=== DATA BLOCK ===
☆ ☆ ☆ ☆ ☆ ☆ ☆

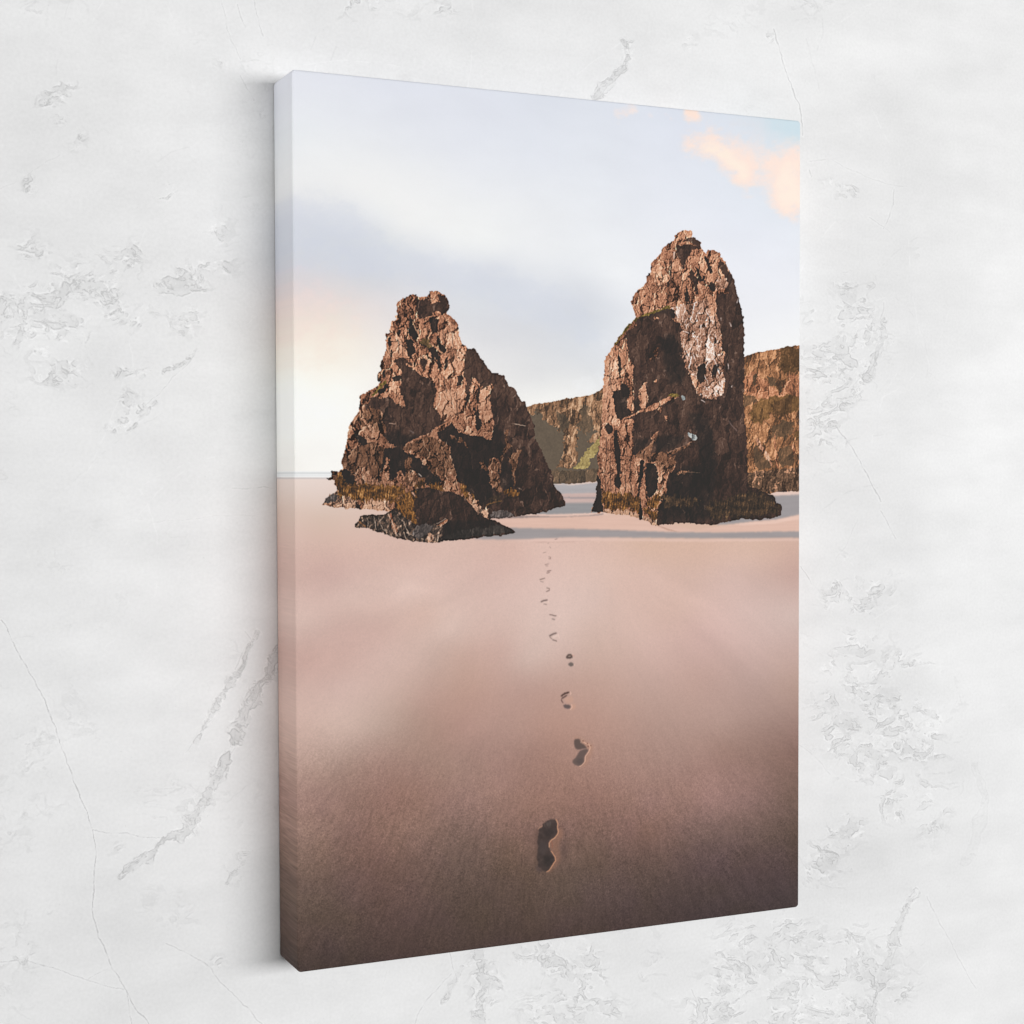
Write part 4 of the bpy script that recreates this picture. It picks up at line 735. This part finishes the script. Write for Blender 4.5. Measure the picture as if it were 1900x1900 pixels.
def mesh_obj(name, verts, faces, wrap, mat, parent):
    me = bpy.data.meshes.new(name); me.from_pydata(verts, [], faces); me.update()
    uv = me.uv_layers.new(name='uv')
    for lp in me.loops: uv.data[lp.index].uv = uv_of(me.vertices[lp.vertex_index].co, wrap)
    me.materials.append(mat); me.polygons.foreach_set('use_smooth', [True]*len(me.polygons))
    o = bpy.data.objects.new(name, me); col.objects.link(o); o.parent = parent
    return o

canvas = bpy.data.objects.new('canvas_print', None); col.objects.link(canvas)
canvas['label'] = 'tall canvas print of two sea stacks and footprints on pink sand'
canvas['category'] = 'canvas print'
GAP = .0012                                     # the back of the frame stands just clear of the plaster
ink = canvas_material()
RC, RB = .0042, .0022                           # corner radius in the plane, roll of the front edge
levels = []                                     # the front edge rolls over in four steps
for q in range(5):
    a = math.radians(90*q/4); levels.append((RB*(1-math.sin(a)), -D_+RB*(1-math.cos(a))))
roll = [ring(RC, i, y) for i, y in levels]      # from the front plane (inset RB) out to the full outline
n = len(roll[0])
# front: the flat picture plus the first half of the roll
fv = [v for r in roll[:3] for v in r]; ff = [tuple(range(n))]
for a in range(2):
    for q in range(n): ff.append((a*n+q, (a+1)*n+q, (a+1)*n+(q+1) % n, a*n+(q+1) % n))
ff = [f[::-1] for f in ff[1:]]+[ff[0]]
front = mesh_obj('front_face', fv, ff, False, ink, canvas)
front['label'] = 'front of the canvas with the printed beach picture'
sv = [v for r in roll[2:] for v in r]; m = 3
for y in (-D_*.66, -D_*.33, -GAP-.0012): sv += ring(RC, 0, y); m += 1
sv += ring(RC, .0012, -GAP); m += 1
sf = []
for a in range(m-1):
    for q in range(n): sf.append((a*n+q, a*n+(q+1) % n, (a+1)*n+(q+1) % n, (a+1)*n+q))
edge = mesh_obj('wrapped_edge', sv, sf, True, ink, canvas)
edge['label'] = 'side of the canvas wrapped round the bar, carrying the edge of the picture'
for o in (front, edge):
    bm = bmesh.new(); bm.from_mesh(o.data); bmesh.ops.recalc_face_normals(bm, faces=bm.faces)
    c = sum((f.normal.y*f.calc_area() for f in bm.faces)) if o is front else sum((f.normal.x*f.calc_center_median().x+f.normal.z*f.calc_center_median().z)*f.calc_area() for f in bm.faces)
    if (o is front and c > 0) or (o is edge and c < 0): bmesh.ops.reverse_faces(bm, faces=bm.faces)
    bm.to_mesh(o.data); bm.free()
front.data.polygons[len(front.data.polygons)-1].use_smooth = False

☆ ☆ ☆ ☆ ☆ ☆ ☆

=== YOUR GOAL ===
What is needed is an exact reproduction of the data, pictures excluded.

=== ANSWER IN FULL ===
Write part 4 of the bpy script that recreates this picture. It picks up at line 735. This part finishes the script. Write for Blender 4.5. Measure the picture as if it were 1900x1900 pixels.
def mesh_obj(name, verts, faces, wrap, mat, parent):
    me = bpy.data.meshes.new(name); me.from_pydata(verts, [], faces); me.update()
    uv = me.uv_layers.new(name='uv')
    for lp in me.loops: uv.data[lp.index].uv = uv_of(me.vertices[lp.vertex_index].co, wrap)
    me.materials.append(mat); me.polygons.foreach_set('use_smooth', [True]*len(me.polygons))
    o = bpy.data.objects.new(name, me); col.objects.link(o); o.parent = parent
    return o

canvas = bpy.data.objects.new('canvas_print', None); col.objects.link(canvas)
canvas['label'] = 'tall canvas print of two sea stacks and footprints on pink sand'
canvas['category'] = 'canvas print'
GAP = .0012                                     # the back of the frame stands just clear of the plaster
ink = canvas_material()
RC, RB = .0042, .0022                           # corner radius in the plane, roll of the front edge
levels = []                                     # the front edge rolls over in four steps
for q in range(5):
    a = math.radians(90*q/4); levels.append((RB*(1-math.sin(a)), -D_+RB*(1-math.cos(a))))
roll = [ring(RC, i, y) for i, y in levels]      # from the front plane (inset RB) out to the full outline
n = len(roll[0])
# front: the flat picture plus the first half of the roll
fv = [v for r in roll[:3] for v in r]; ff = [tuple(range(n))]
for a in range(2):
    for q in range(n): ff.append((a*n+q, (a+1)*n+q, (a+1)*n+(q+1) % n, a*n+(q+1) % n))
ff = [f[::-1] for f in ff[1:]]+[ff[0]]
front = mesh_obj('front_face', fv, ff, False, ink, canvas)
front['label'] = 'front of the canvas with the printed beach picture'
sv = [v for r in roll[2:] for v in r]; m = 3
for y in (-D_*.66, -D_*.33, -GAP-.0012): sv += ring(RC, 0, y); m += 1
sv += ring(RC, .0012, -GAP); m += 1
sf = []
for a in range(m-1):
    for q in range(n): sf.append((a*n+q, a*n+(q+1) % n, (a+1)*n+(q+1) % n, (a+1)*n+q))
edge = mesh_obj('wrapped_edge', sv, sf, True, ink, canvas)
edge['label'] = 'side of the canvas wrapped round the bar, carrying the edge of the picture'
for o in (front, edge):
    bm = bmesh.new(); bm.from_mesh(o.data); bmesh.ops.recalc_face_normals(bm, faces=bm.faces)
    c = sum((f.normal.y*f.calc_area() for f in bm.faces)) if o is front else sum((f.normal.x*f.calc_center_median().x+f.normal.z*f.calc_center_median().z)*f.calc_area() for f in bm.faces)
    if (o is front and c > 0) or (o is edge and c < 0): bmesh.ops.reverse_faces(bm, faces=bm.faces)
    bm.to_mesh(o.data); bm.free()
front.data.polygons[len(front.data.polygons)-1].use_smooth = False